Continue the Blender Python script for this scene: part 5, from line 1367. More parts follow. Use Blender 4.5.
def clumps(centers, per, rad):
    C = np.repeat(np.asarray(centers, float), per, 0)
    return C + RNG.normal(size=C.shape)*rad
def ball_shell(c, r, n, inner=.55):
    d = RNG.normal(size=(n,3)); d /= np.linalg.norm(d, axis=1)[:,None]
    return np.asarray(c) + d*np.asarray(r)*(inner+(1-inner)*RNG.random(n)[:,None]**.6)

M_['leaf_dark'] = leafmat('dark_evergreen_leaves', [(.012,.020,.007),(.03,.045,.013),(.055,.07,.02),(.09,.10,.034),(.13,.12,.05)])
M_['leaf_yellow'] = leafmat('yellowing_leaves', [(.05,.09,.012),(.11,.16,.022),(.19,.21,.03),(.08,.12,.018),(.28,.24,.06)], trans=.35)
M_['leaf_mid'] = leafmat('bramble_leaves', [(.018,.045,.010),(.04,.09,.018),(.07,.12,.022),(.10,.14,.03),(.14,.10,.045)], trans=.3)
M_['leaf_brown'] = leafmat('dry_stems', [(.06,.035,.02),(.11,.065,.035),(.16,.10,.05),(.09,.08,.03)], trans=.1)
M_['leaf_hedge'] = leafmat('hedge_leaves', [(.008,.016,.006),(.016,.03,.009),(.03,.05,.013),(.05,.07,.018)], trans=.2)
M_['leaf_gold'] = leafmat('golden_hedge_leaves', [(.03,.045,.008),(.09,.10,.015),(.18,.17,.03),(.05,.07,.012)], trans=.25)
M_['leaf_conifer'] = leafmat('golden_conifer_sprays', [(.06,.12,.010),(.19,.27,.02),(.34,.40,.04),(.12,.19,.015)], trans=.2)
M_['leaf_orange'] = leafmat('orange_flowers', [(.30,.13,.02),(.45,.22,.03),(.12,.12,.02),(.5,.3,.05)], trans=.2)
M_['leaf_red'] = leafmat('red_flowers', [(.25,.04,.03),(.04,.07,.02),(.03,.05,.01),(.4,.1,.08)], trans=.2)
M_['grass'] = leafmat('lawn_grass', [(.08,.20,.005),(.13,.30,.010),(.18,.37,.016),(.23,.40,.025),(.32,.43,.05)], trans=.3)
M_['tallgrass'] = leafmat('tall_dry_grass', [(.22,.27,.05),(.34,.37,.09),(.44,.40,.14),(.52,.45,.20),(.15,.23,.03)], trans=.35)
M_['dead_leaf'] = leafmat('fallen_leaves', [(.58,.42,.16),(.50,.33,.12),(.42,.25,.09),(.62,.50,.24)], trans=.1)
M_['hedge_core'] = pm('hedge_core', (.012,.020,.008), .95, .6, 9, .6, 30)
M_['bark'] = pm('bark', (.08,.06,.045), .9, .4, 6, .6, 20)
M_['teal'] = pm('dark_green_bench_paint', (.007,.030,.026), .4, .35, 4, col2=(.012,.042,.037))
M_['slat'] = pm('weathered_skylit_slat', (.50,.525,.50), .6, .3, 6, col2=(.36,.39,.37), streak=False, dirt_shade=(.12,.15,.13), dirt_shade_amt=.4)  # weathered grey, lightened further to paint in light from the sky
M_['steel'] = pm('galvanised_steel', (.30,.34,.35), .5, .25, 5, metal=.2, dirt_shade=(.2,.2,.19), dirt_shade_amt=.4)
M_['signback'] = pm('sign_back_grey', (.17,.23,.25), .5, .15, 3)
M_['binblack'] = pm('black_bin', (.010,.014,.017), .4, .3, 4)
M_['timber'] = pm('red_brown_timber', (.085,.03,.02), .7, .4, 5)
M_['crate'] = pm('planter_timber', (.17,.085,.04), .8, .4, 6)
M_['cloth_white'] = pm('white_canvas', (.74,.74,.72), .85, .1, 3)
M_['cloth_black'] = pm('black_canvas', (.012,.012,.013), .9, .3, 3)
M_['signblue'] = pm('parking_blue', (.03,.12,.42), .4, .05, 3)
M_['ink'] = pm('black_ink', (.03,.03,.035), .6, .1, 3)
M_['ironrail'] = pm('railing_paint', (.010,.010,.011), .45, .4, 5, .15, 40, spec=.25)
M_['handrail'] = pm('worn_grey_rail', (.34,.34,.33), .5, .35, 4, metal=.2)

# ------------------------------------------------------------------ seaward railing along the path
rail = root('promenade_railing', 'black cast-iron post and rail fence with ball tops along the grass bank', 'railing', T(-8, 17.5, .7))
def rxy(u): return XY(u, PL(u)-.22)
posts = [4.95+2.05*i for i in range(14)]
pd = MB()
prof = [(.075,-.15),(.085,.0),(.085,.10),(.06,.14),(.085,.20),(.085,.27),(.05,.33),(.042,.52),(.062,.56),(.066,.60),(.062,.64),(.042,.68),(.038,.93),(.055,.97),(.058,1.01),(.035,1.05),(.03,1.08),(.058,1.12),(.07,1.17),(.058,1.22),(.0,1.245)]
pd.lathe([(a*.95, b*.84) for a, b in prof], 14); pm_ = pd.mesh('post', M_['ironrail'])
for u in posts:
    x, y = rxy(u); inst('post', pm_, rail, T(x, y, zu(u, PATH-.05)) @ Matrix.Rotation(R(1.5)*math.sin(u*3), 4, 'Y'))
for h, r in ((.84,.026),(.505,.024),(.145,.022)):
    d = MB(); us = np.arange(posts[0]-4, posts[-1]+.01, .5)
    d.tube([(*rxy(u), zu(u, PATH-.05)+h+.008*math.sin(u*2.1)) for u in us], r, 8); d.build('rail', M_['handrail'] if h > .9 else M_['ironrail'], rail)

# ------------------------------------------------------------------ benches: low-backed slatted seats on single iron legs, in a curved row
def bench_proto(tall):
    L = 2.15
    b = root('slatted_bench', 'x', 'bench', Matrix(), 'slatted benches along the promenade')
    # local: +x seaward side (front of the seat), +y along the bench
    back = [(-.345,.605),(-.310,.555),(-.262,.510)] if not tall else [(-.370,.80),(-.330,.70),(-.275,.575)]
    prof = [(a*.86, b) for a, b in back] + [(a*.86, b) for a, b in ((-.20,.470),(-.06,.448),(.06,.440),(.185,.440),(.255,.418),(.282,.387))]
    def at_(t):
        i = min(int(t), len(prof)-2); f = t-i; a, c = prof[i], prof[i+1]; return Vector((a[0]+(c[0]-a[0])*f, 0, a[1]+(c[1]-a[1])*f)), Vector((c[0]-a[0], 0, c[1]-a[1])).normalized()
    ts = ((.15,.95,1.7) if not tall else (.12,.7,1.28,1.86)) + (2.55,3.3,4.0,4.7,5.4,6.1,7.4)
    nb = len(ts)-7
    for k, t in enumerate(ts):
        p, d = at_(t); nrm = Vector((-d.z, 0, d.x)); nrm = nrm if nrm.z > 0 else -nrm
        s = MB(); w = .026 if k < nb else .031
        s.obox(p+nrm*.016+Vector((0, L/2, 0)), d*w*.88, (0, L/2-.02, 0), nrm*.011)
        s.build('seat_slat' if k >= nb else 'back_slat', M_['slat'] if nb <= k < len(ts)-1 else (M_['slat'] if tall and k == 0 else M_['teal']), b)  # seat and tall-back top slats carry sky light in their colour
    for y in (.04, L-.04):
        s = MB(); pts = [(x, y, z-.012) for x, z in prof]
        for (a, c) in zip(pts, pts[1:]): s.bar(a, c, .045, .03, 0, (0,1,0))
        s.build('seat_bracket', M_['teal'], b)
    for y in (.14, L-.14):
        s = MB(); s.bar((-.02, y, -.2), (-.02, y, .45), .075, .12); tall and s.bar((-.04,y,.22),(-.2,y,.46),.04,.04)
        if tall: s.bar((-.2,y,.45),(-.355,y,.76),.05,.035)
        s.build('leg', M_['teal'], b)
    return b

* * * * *

Required work —
Set down each line of the material verbatim, from the first line through the line that contains "return np.asarray(c) +".

Response to this exercise —
Continue the Blender Python script for this scene: part 5, from line 1367. More parts follow. Use Blender 4.5.
def clumps(centers, per, rad):
    C = np.repeat(np.asarray(centers, float), per, 0)
    return C + RNG.normal(size=C.shape)*rad
def ball_shell(c, r, n, inner=.55):
    d = RNG.normal(size=(n,3)); d /= np.linalg.norm(d, axis=1)[:,None]
    return np.asarray(c) + d*np.asarray(r)*(inner+(1-inner)*RNG.random(n)[:,None]**.6)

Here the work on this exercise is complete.